Le rejet a été l’un des moteurs de l’élection de 2012 et promet de l’être à nouveau en 2017. La nature de l’élection présidentielle s’en trouve-t-elle changée ?

Hélas, cela montre d’abord que les résultats sont à peu près comparables dans les deux cas. Les deux quinquennats s’achèvent sur une hausse du chômage, une hausse de la délinquance, une hausse du communautarisme et une hausse de l’immigration. Mais ce n’est pas une fatalité !

La mobilisation sera-t-elle au rendez-vous de la primaire ?

Je le pense parce que l’enjeu derrière est crucial. Mon intuition est qu’il y aura du monde si j’en crois les taux d’audience des débats, qui sont spectaculaires.

Si vous ne vous qualifiez pas pour le second tour, direz-vous qui vous soutiendrez ?

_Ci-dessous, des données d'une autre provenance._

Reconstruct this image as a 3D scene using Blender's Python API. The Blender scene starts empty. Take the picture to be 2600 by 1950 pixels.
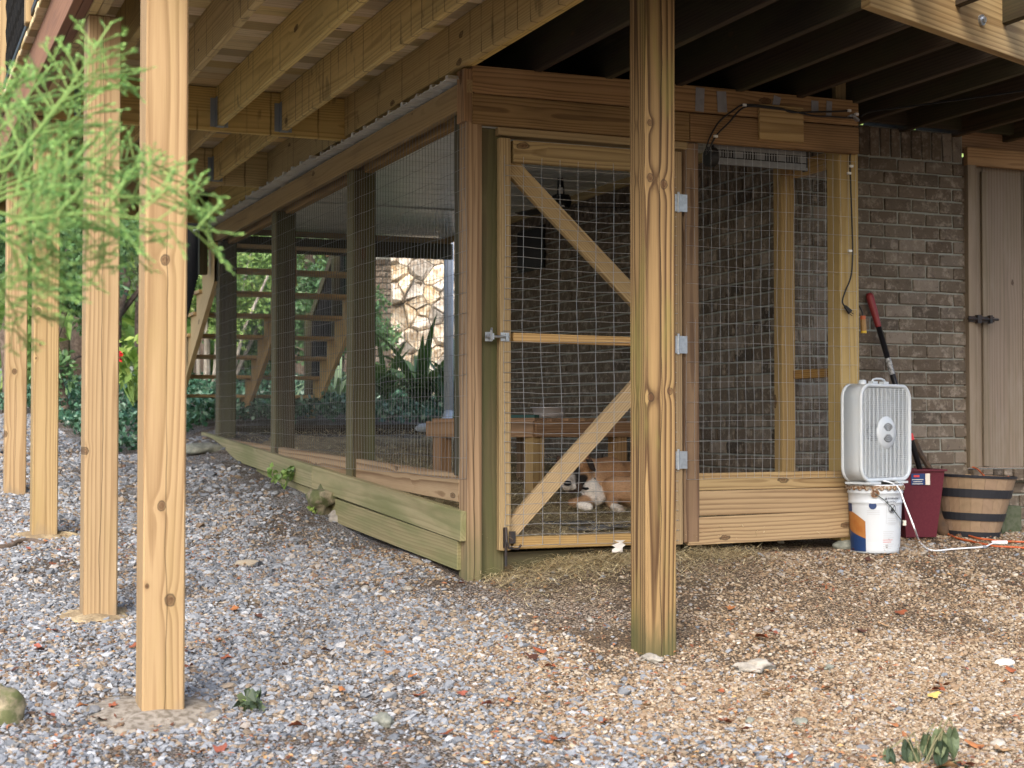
import bpy, bmesh, math, random
import numpy as np
from mathutils import Vector, Matrix, noise as mnoise
random.seed(7); rng = np.random.default_rng(7)
S = bpy.context.scene
COL = S.collection

# ------------------------------------------------------------------ camera, world, sun, exposure
F = 3850.0                                  # focal length in pixels of the 2600 px wide photograph
PH = math.atan(110 / F)
cam = bpy.data.cameras.new('camera'); camo = bpy.data.objects.new('camera', cam); COL.objects.link(camo)
CH = 1.0
camo.location = (0, 0, CH); camo.rotation_euler = (math.pi / 2 + PH, 0, 0)
cam.lens = 36 * F / 2600; cam.sensor_width = 36; cam.clip_start = .05; cam.clip_end = 500
cam.dof.use_dof = True; cam.dof.focus_distance = 7.4; cam.dof.aperture_fstop = 5.0
S.camera = camo
world = bpy.data.worlds.new('World'); S.world = world; world.use_nodes = True
wn = world.node_tree; bg = wn.nodes['Background']
SUN_EL, SUN_AZ = math.radians(39), math.radians(192)     # azimuth from +Y, clockwise: behind the camera, to its left
sky = wn.nodes.new('ShaderNodeTexSky'); sky.sky_type = 'NISHITA'; sky.sun_disc = False
sky.sun_elevation = SUN_EL; sky.sun_rotation = SUN_AZ; sky.air_density = 1.0; sky.dust_density = 4.0; sky.ozone_density = 1.0
wn.links.new(sky.outputs[0], bg.inputs['Color']); bg.inputs['Strength'].default_value = .15
sun = bpy.data.lights.new('sun', 'SUN'); suno = bpy.data.objects.new('sun', sun); COL.objects.link(suno)
sun.energy = 1.25; sun.angle = math.radians(32); sun.color = (1, .98, .96)
sd = Vector((math.sin(SUN_AZ) * math.cos(SUN_EL), math.cos(SUN_AZ) * math.cos(SUN_EL), math.sin(SUN_EL)))
suno.rotation_euler = sd.to_track_quat('Z', 'Y').to_euler()
S.view_settings.view_transform = 'Standard'; S.view_settings.look = 'None'
S.view_settings.exposure = 1.36; S.view_settings.gamma = 1; S.view_settings.use_curve_mapping = False
S.cycles.max_bounces = 8; S.cycles.diffuse_bounces = 5; S.cycles.glossy_bounces = 3; S.cycles.transparent_max_bounces = 8
S.cycles.use_denoising = True

# ------------------------------------------------------------------ measuring helpers (heights are relative to the camera height)
AL = math.radians(22.8)
A = Vector((math.cos(AL), math.sin(AL), 0)); B = Vector((-math.sin(AL), math.cos(AL), 0)); Z = Vector((0, 0, 1))
C0 = Vector((-.1647, 7.4627, CH))
def W(u, v, h): return C0 + A * u + B * v + Z * h
def uvof(x, y):
    p = Vector((x, y, 0)) - Vector((C0.x, C0.y, 0)); return p.dot(A), p.dot(B)
_c, _s = math.cos(PH), math.sin(PH); EYE = Vector((0, 0, CH))
def ray(x, y):
    a = (x - 1300) / F; b = (975 - y) / F
    return Vector((a, _c - b * _s, _s + b * _c))
def pz(x, y, d):
    r = ray(x, y); return EYE + r * (d / r.y)
def pv(x, y, v):
    r = ray(x, y); return EYE + r * ((Vector(C0 - EYE).dot(B) + v) / r.dot(B))
def pu(x, y, u):
    r = ray(x, y); return EYE + r * ((Vector(C0 - EYE).dot(A) + u) / r.dot(A))
def sst(x, a, b):
    t = min(1, max(0, (x - a) / (b - a))); return t * t * (3 - 2 * t)
def gh(u, v):
    ve = v if v < 10 else 10 + 8 * math.tanh((v - 10) / 14)
    if v < -6: ve = -6
    h = -.77 + .083 * ve + .13 * sst(u, 0, .7) * sst(v, -1.7, -.15) * (1 - sst(v, 3, 5))
    h += .24 * sst(v, 4.5, 6.6) * sst(u, -.7, .3)
    h += .10 * sst(u, -1.3, -.1) * sst(v, 1.6, 3.2) * (1 - sst(v, 5.5, 7)) * (1 - sst(u, 0, .5))
    h -= .02 + .03 * (1 - sst(v, -2.0, -.8))
    h += .045 * sst(u, -.9, -.1) * (1 - sst(u, .2, .6)) * sst(v, -.9, -.1) * (1 - sst(v, .6, 1.8))
    h += .018 * mnoise.noise(Vector((u * .9, v * .9, 3))) + .008 * mnoise.noise(Vector((u * 3, v * 3, 9)))
    return h
def gw(x, y):
    u, v = uvof(x, y); return CH + gh(u, v)
def onground(x, y, up=0.0):
    r = ray(x, y); t = 3.0
    for _ in range(4000):
        p = EYE + r * t
        if p.z <= gw(p.x, p.y) + up: return p
        t += .01
    return p
def floorh(v): return -.60 + .085 * max(0, v)

# ------------------------------------------------------------------ object helpers
WORLD = {}
def link(name, data, M, parent=None, **kw):
    o = bpy.data.objects.new(name, data); COL.objects.link(o)
    WORLD[o.name] = M.copy()
    if parent is not None:
        o.parent = parent; o.matrix_basis = WORLD[parent.name].inverted() @ M
    else: o.matrix_basis = M
    for k, val in kw.items(): o[k] = val
    return o
def thing(name, label, category, loc=(0, 0, 0), rz=0, group=None):
    M = Matrix.Translation(Vector(loc)) @ Matrix.Rotation(rz, 4, 'Z')
    o = link(name, None, M, None, label=label, category=category); o.empty_display_size = .1
    if group: o['group'] = group
    return o
def frame(origin, xdir, up=Z):
    x = Vector(xdir).normalized(); z = Vector(up); z = (z - x * z.dot(x))
    if z.length < 1e-5: z = Vector(B) - x * Vector(B).dot(x)
    z.normalize(); y = z.cross(x)
    M = Matrix((x, y, z)).transposed().to_4x4(); M.translation = Vector(origin); return M
class MB:
    def __init__(s): s.v = []; s.f = []; s.m = []; s.r = []
    def add(s, vs, fs, mi=0, r=None):
        o = len(s.v); s.v.extend([tuple(q) for q in vs]); s.f.extend([tuple(i + o for i in q) for q in fs])
        s.m.extend([mi] * len(fs)); s.r.extend([random.random() if r is None else r] * len(fs))
    def box(s, cx, cy, cz, dx, dy, dz, M=None, mi=0):
        vs = [Vector((cx + a * dx / 2, cy + b * dy / 2, cz + c * dz / 2)) for a in (-1, 1) for b in (-1, 1) for c in (-1, 1)]
        if M is not None: vs = [M @ q for q in vs]
        s.add(vs, [(0, 1, 3, 2), (4, 6, 7, 5), (0, 4, 5, 1), (2, 3, 7, 6), (0, 2, 6, 4), (1, 5, 7, 3)], mi)
    def tube(s, pts, r, n=6, mi=0, caps=True, rr=None):
        pts = [Vector(p) for p in pts]; vs = []; k = len(pts); prev = None
        for i, p in enumerate(pts):
            d = (pts[min(i + 1, k - 1)] - pts[max(i - 1, 0)])
            d = d.normalized() if d.length > 1e-9 else Vector((0, 0, 1))
            if prev is None:
                a = d.cross(Vector((0, 0, 1)));
                if a.length < .1: a = d.cross(Vector((1, 0, 0)))
            else: a = prev - d * prev.dot(d)
            a.normalize(); prev = a; b = d.cross(a)
            R = r if rr is None else rr[i]
            for j in range(n):
                t = 2 * math.pi * j / n; vs.append(p + (a * math.cos(t) + b * math.sin(t)) * R)
        fs = [(i * n + j, i * n + (j + 1) % n, (i + 1) * n + (j + 1) % n, (i + 1) * n + j) for i in range(k - 1) for j in range(n)]
        if caps: fs += [tuple(range(n - 1, -1, -1)), tuple((k - 1) * n + j for j in range(n))]
        s.add(vs, fs, mi)
    def lathe(s, prof, n=32, M=None, mi=0, sx=1, sy=1):
        vs = []
        for (r, z) in prof:
            for j in range(n):
                t = 2 * math.pi * j / n; q = Vector((r * math.cos(t) * sx, r * math.sin(t) * sy, z)); vs.append(M @ q if M else q)
        fs = [(i * n + j, i * n + (j + 1) % n, (i + 1) * n + (j + 1) % n, (i + 1) * n + j) for i in range(len(prof) - 1) for j in range(n)]
        s.add(vs, fs, mi)
    def mesh(s, name, mats, smooth=False, attr=False):
        me = bpy.data.meshes.new(name); me.from_pydata(s.v, [], s.f)
        for m in (mats if isinstance(mats, (list, tuple)) else [mats]): me.materials.append(m)
        if any(s.m): me.polygons.foreach_set('material_index', s.m)
        if smooth: me.polygons.foreach_set('use_smooth', [True] * len(s.f))
        if attr:
            at = me.attributes.new('rnd', 'FLOAT', 'FACE'); at.data.foreach_set('value', s.r)
        me.update(); return me
    def build(s, name, mats, parent=None, M=None, smooth=False, attr=False, **kw):
        return link(name, s.mesh(name, mats, smooth, attr), M if M is not None else Matrix.Identity(4), parent, **kw)
_bc = {}
def boxmesh(L, w, t, bev, mat, key=None):
    k = (round(L, 3), round(w, 3), round(t, 3), bev, mat.name)
    if k in _bc: return _bc[k]
    bm = bmesh.new(); bmesh.ops.create_cube(bm, size=1)
    bmesh.ops.scale(bm, vec=(L, t, w), verts=bm.verts)
    if bev: bmesh.ops.bevel(bm, geom=bm.edges[:], offset=bev, segments=1, affect='EDGES')
    me = bpy.data.meshes.new('board'); bm.to_mesh(me); bm.free(); me.materials.append(mat); _bc[k] = me; return me
def board(name, p, q, w, t, mat, parent=None, up=Z, bev=.003, **kw):
    """long axis p-q, w = size along up, t = thickness"""
    p, q = Vector(p), Vector(q); L = (q - p).length
    return link(name, boxmesh(L, w, t, bev, mat), frame((p + q) / 2, q - p, up), parent, **kw)
def cbox(name, p, dims, mat, parent=None, xdir=A, bev=.002, **kw):
    return link(name, boxmesh(dims[0], dims[2], dims[1], bev, mat), frame(p, xdir), parent, **kw)

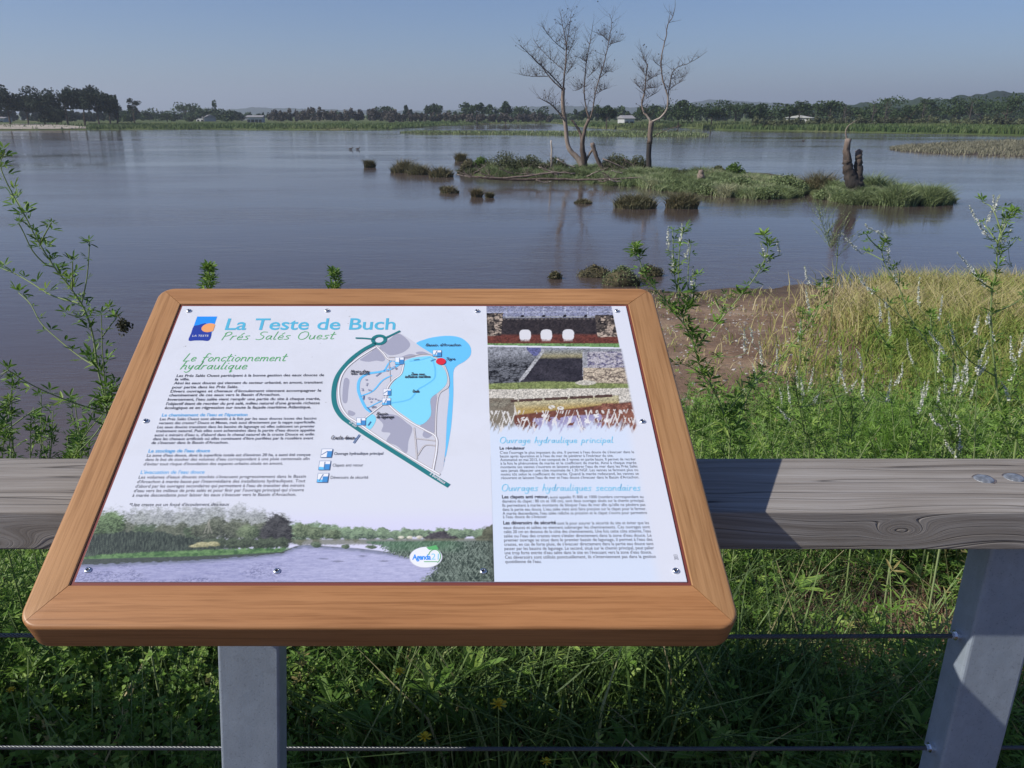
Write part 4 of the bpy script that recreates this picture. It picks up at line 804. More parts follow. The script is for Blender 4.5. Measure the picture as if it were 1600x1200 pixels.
for row_, w_ in [(("Le cheminement de l'eau et l'épuration", 452, 848, 598), 'upper'), (("Le stockage de l'eau douce", 390, 675, 765), 'middle'), (("L'évacuation de l'eau douce", 354, 650, 864), 'lower')]:
    g = Geo(); lines(g, [row_], *Lp, .0072, .012); on_panel(g.build('heading_lettering', INK['blue']), 2)['label'] = w_ + ' blue paragraph heading'
g = Geo(); Rp = (760, 670, 4.8)
lines(g, [("C'est l'ouvrage le plus imposant du site. Il permet à l'eau douce de s'évacuer dans le", 100, 1105, 208), ("bassin après épuration et à l'eau de mer de pénétrer à l'intérieur du site.", 101, 950, 235), ('Automatisé en mai 2013, il est composé de 3 vannes en partie basse. Il permet de recréer', 103, 1118, 262), ('à la fois le phénomène de marée et le coefficient de marée. Ainsi à chaque marée', 104, 1122, 289),
          ("montante ses vannes s'ouvrent et laissent pénétrer l'eau de mer dans les Prés Salés", 105, 1130, 316), ('sans jamais dépasser une côte maximale de 1.30 NGF. Les vannes se ferment plus ou', 107, 1135, 343), ('moins tôt selon le coefficient de marée. Quand la marée redescend, les vannes se', 108, 1140, 371), ("réouvrent et laissent l'eau de mer et l'eau douce s'évacuer dans le Bassin d'Arcachon.", 109, 1142, 398),
          ('aussi appelés Fl 800 et 1000 (nombre correspondant au', 476, 1175, 545), ('diamètre du clapet : 80 cm et 100 cm), sont deux ouvrages situés sur le chemin principal.', 118, 1182, 574), ("Ils permettent à marée montante de bloquer l'eau de mer afin qu'elle ne pénètre pas", 119, 1190, 605), ("dans la partie eau douce. L'eau salée vient ainsi faire pression sur le clapet pour le fermer.", 120, 1196, 636),
          ("A marée descendante, l'eau salée relâche sa pression et le clapet s'ouvre pour permettre", 121, 1202, 666), ("à l'eau douce de s'évacuer", 123, 452, 692), ('sont là pour assurer la sécurité du site et éviter que les', 531, 1217, 742), ('eaux douces et salées ne viennent submerger les cheminements. Ces ouvrages sont', 128, 1224, 773),
          ("calés 20 cm en dessous de la côte des cheminements. Une fois cette côte atteinte, l'eau", 130, 1230, 804), ("salée ou l'eau des crastes vient s'étaler directement dans la zone d'eau douce. Le", 131, 1236, 836), ("premier ouvrage se situe dans le premier bassin de lagunage, il permet à l'eau des", 132, 1243, 867), ("crastes, en cas de forte pluie, de s'évacuer directement dans la partie eau douce sans", 134, 1250, 899),
          ('passer par les bassins de lagunage. Le second, situé sur le chemin principal, peut palier', 135, 1255, 931), ("une trop forte entrée d'eau salée dans le site en l'évacuant vers la zone d'eau douce.", 137, 1238, 963), ("Ces déversoirs sont utilisés ponctuellement, ils n'interviennent pas dans la gestion", 139, 1268, 996), ("quotidienne de l'eau.", 141, 412, 1029)], *Rp, .0056, .0)
text(g, '2013', uv(760 + 1437 / 4.8, 670 + 1010 / 4.8), uv(760 + 1428 / 4.8, 670 + 972 / 4.8), .006, .0)
on_panel(g.build('paragraph_lettering', INK['grey']), 3)['label'] = 'small grey paragraphs in the pale blue column at the right'
g = Geo(); lines(g, [('Le régulateur', 98, 288, 176), ('Les clapets anti retour,', 116, 467, 543), ('Les déversoirs de sécurité', 126, 522, 739)], *Rp, .0064, .018)
on_panel(g.build('paragraph_lettering', INK['black']), 4)['label'] = 'bold black opening words in the right column'

# handwritten headings: thin pen strokes
ST = {'P': (.62, [[(.12, 0), (.2, .95)], [(.1, .8), (.3, 1), (.55, .95), (.6, .72), (.4, .52), (.16, .48)]]), 'r': (.42, [[(.05, 0), (.12, .5)], [(.1, .3), (.2, .46), (.38, .5)]]), 'e': (.46, [[(.08, .26), (.38, .3), (.34, .48), (.16, .48), (.06, .22), (.16, .02), (.44, .08)]]),
      'é': (.46, [[(.08, .26), (.38, .3), (.34, .48), (.16, .48), (.06, .22), (.16, .02), (.44, .08)], [(.22, .66), (.38, .85)]]), 's': (.42, [[(.38, .5), (.14, .46), (.12, .34), (.32, .2), (.28, .04), (.02, .02)]]),
      'S': (.62, [[(.62, .95), (.3, .98), (.14, .8), (.24, .6), (.5, .42), (.48, .14), (.24, 0), (0, .06)]]), 'a': (.5, [[(.4, .46), (.16, .46), (.05, .2), (.16, .02), (.36, .2), (.42, .48), (.4, .1), (.5, .02)]]), 'l': (.26, [[(.16, 1), (.08, .2), (.12, .02), (.26, .06)]]),
      'O': (.82, [[(.4, .98), (.12, .8), (.06, .35), (.26, .02), (.6, .06), (.78, .5), (.64, .9), (.34, .96)]]), 'u': (.5, [[(.06, .5), (.06, .14), (.18, .01), (.36, .14), (.42, .5), (.42, .1), (.5, .02)]]), 't': (.38, [[(.2, .9), (.12, .14), (.2, .01), (.36, .06)], [(0, .56), (.38, .62)]]),
      'L': (.6, [[(.24, 1), (.08, .1), (.1, .02), (.58, .06)]]), 'f': (.44, [[(.5, .92), (.34, 1), (.22, .86), (.1, -.1)], [(0, .48), (.4, .54)]]), 'o': (.48, [[(.2, .5), (.05, .3), (.12, .03), (.34, .05), (.42, .36), (.24, .5)]]),
      'n': (.52, [[(.04, .5), (.04, 0)], [(.05, .3), (.2, .48), (.38, .44), (.42, .08), (.5, .02)]]), 'c': (.42, [[(.4, .44), (.2, .5), (.05, .26), (.16, .02), (.42, .08)]]), 'i': (.22, [[(.1, .5), (.06, .08), (.2, .02)], [(.14, .72), (.16, .76)]]),
      'm': (.74, [[(.04, .5), (.04, 0)], [(.05, .3), (.2, .48), (.34, .42), (.34, 0)], [(.35, .3), (.5, .48), (.64, .42), (.66, .06), (.74, .02)]]), 'h': (.5, [[(.16, 1), (.04, 0)], [(.08, .3), (.24, .48), (.4, .42), (.4, .06), (.5, .02)]]),
      'y': (.48, [[(.06, .5), (.1, .16), (.26, .1), (.4, .5), (.3, -.2), (.1, -.38), (-.08, -.28)]]), 'd': (.5, [[(.4, .44), (.16, .46), (.05, .2), (.16, .02), (.34, .14), (.5, 1), (.4, .1), (.5, .02)]]), 'q': (.5, [[(.4, .44), (.16, .46), (.05, .2), (.16, .04), (.36, .2), (.42, .5), (.34, -.36), (.48, -.2)]]),
      'v': (.42, [[(.04, .5), (.16, .02), (.4, .52)]]), 'g': (.48, [[(.4, .44), (.16, .46), (.05, .22), (.16, .05), (.36, .2), (.42, .5), (.32, -.26), (.1, -.38), (-.06, -.26)]]), 'p': (.5, [[(.1, .5), (.0, -.38)], [(.08, .34), (.24, .5), (.42, .4), (.36, .1), (.14, .04)]]),
      'B': (.62, [[(.1, 0), (.2, .98), (.5, .96), (.5, .62), (.2, .52), (.56, .46), (.56, .12), (.1, .0)]]), "'": (.16, [[(.1, .95), (.06, .72)]]), 'A': (.7, [[(0, 0), (.4, 1), (.56, 0)], [(.14, .36), (.54, .38)]]), 'T': (.6, [[(0, .95), (.6, 1)], [(.32, .96), (.24, 0)]]), 'C': (.6, [[(.58, .86), (.34, 1), (.1, .6), (.14, .12), (.36, 0), (.6, .1)]]),
      'z': (.4, [[(.04, .48), (.38, .5), (.02, .02), (.4, .04)]]), 'Z': (.6, [[(.04, .95), (.58, .98), (.02, .02), (.6, .04)]]), 'M': (.8, [[(0, 0), (.14, 1), (.36, .2), (.66, 1), (.72, 0)]])}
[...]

Je suis pour l’instant concentré sur le premier tour et je ne me poserai la question que le cas échéant.

Quel rôle souhaitez-vous jouer durant le prochain quinquennat si vous n’êtes pas président ?

Continuer de servir de mon pays comme je l’ai toujours fait.

La primaire est-elle définitivement inscrite dans les gènes de la droite ?

Je ne m’en réjouis pas forcément et ce n’était pas mon choix de départ, mais la primaire s’inscrit bien dans notre époque. En 2007, si un candidat légitime ne s’était pas détaché naturellement, nous aurions sans doute eu recours à cette procédure.
Je pense que cela sera difficile de revenir dessus à l’avenir. Sauf quand le président est sortant.